Pero
hablo del juego y, en verdad debería usar el plural. Porque
en los libros de Cortázar juega el autor, juega el narrador
juegan los personajes y juega el lector, obligado a ello por las
endiabladas trampas que lo acechan a la vuelta de la página
menos pensada. Y no hay duda que es enormemente liberador y refrescante
encontrarse de pronto, entre las prestidigitaciones de Cortázar,
sin saber cómo, parodiando a las estatuas, repescando palabras
del cementerio (los diccionarios académicos) para inflarles
vida a soplidos de humor, o saltando entre el cielo y el infierno
de la rayuela.
El
efecto de Rayuela cuando apareció en 1963, en el
mundo de lengua española, fue sísmico.

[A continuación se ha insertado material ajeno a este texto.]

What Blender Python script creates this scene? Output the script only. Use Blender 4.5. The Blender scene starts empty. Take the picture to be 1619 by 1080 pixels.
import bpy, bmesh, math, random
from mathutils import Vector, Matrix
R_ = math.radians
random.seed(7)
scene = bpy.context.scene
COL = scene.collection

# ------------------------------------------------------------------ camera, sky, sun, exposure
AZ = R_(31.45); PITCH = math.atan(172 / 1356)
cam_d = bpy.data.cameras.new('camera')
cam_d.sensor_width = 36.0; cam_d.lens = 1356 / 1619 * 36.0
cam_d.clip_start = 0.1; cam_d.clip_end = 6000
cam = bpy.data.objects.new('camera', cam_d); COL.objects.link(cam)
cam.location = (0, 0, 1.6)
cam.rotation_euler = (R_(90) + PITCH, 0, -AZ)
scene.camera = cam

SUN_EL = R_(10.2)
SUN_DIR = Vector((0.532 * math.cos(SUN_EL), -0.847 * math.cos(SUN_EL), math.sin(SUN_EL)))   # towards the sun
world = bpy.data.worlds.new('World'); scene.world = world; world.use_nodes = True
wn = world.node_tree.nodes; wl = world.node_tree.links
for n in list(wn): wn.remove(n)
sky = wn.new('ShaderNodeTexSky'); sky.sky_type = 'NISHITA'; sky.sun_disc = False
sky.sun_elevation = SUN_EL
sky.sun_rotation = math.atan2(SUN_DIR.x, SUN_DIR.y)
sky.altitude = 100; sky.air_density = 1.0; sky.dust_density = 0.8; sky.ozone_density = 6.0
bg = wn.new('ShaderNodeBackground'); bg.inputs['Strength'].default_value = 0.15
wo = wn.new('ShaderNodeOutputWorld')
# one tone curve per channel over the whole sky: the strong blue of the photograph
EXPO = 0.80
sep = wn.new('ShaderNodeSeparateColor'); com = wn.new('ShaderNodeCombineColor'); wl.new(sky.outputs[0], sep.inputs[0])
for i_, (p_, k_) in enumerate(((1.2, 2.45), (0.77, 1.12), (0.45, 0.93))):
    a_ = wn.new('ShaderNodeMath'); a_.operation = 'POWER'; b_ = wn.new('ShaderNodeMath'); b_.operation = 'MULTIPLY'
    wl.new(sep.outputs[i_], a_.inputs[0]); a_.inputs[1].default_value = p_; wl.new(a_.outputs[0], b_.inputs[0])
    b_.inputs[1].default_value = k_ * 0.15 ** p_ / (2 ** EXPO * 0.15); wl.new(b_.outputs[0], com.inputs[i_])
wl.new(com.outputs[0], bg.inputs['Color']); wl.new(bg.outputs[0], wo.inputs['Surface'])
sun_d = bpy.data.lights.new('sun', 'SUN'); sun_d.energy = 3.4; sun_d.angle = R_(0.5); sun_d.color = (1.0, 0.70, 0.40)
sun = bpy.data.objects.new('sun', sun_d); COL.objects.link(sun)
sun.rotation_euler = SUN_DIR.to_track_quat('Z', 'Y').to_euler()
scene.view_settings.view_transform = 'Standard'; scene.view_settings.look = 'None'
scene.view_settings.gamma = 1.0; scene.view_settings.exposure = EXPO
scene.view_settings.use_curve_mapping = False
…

Removió
Hasta los cimientos las convicciones o prejuicios que escritores
y lectores teníamos sobre los medios y los fines del arte
de narrar y extendió las fronteras del género hasta
límites impensables. Gracias a Rayuela aprendimos
que escribir era una manera genial de divertirse, que era posible
explorar los secretos del mundo y del lenguaje pasándola
muy bien, y, que jugando, se podía sondear misteriosos
estratos de la vida vedados al conocimiento racional, a la inteligencia
lógica, simas de la experiencia a las que nadie puede asomarse
sin riesgos graves, como la muerte y la locura. En Rayuela
razón y sinrazón, sueño y vigilia, objetividad
y subjetividad, historia y fantasía perdían su condición
excluyente, sus fronteras se eclipsaban, dejaban de ser antinomias
para confundirse en una sola realidad, por la que ciertos seres
privilegiados, como la Maga y Oliveira, y los célebres
piantados de sus futuros libros, podían discurrir libremente.
(Como muchas parejas lectoras de Rayuela, en los sesenta,
Patricia y yo empezamos también a hablar en gíglico,
a inventar una jerigonza privada y a traducir a sus restallantes
vocablos esotéricos nuestros tiernos secretos).
Junto con la noción de juego, la de libertad es imprescindible
cuando se habla de Rayuela y de todas las ficciones de
Cortázar. Libertad para violentar las normas establecidas
de la escritura y la estructura narrativas, para reemplazar el
orden convencional del relato por un orden soterrado que tiene
el semblante del desorden, para revolucionar el punto de vista
del narrador, el tiempo narrativo, la psicología de los
personajes, la organización espacial de la historia, su
ilación. La tremenda inseguridad que, a lo largo de la
novela, va apoderándose de Horacio Oliveira frente al mundo
(y confiándolo más y más en un refugio mental)
es la sensación que acompaña al lector de Rayuela
a medida que se adentra en ese laberinto y se deja ir extraviando
por el maquiavélico narrador en los vericuetos y ramificaciones
de la anécdota. Nada es allí reconocible y seguro:
ni el rumbo, ni los significados, ni los símbolos, ni el
suelo que se pisa. ¿Qué me están contando?
¿Por qué no acabo de comprenderlo del todo? ¿Se
trata de algo tan misterioso y complejo que es inaprensible o
de una monumental tomadura de pelo? Se trata de ambas cosas.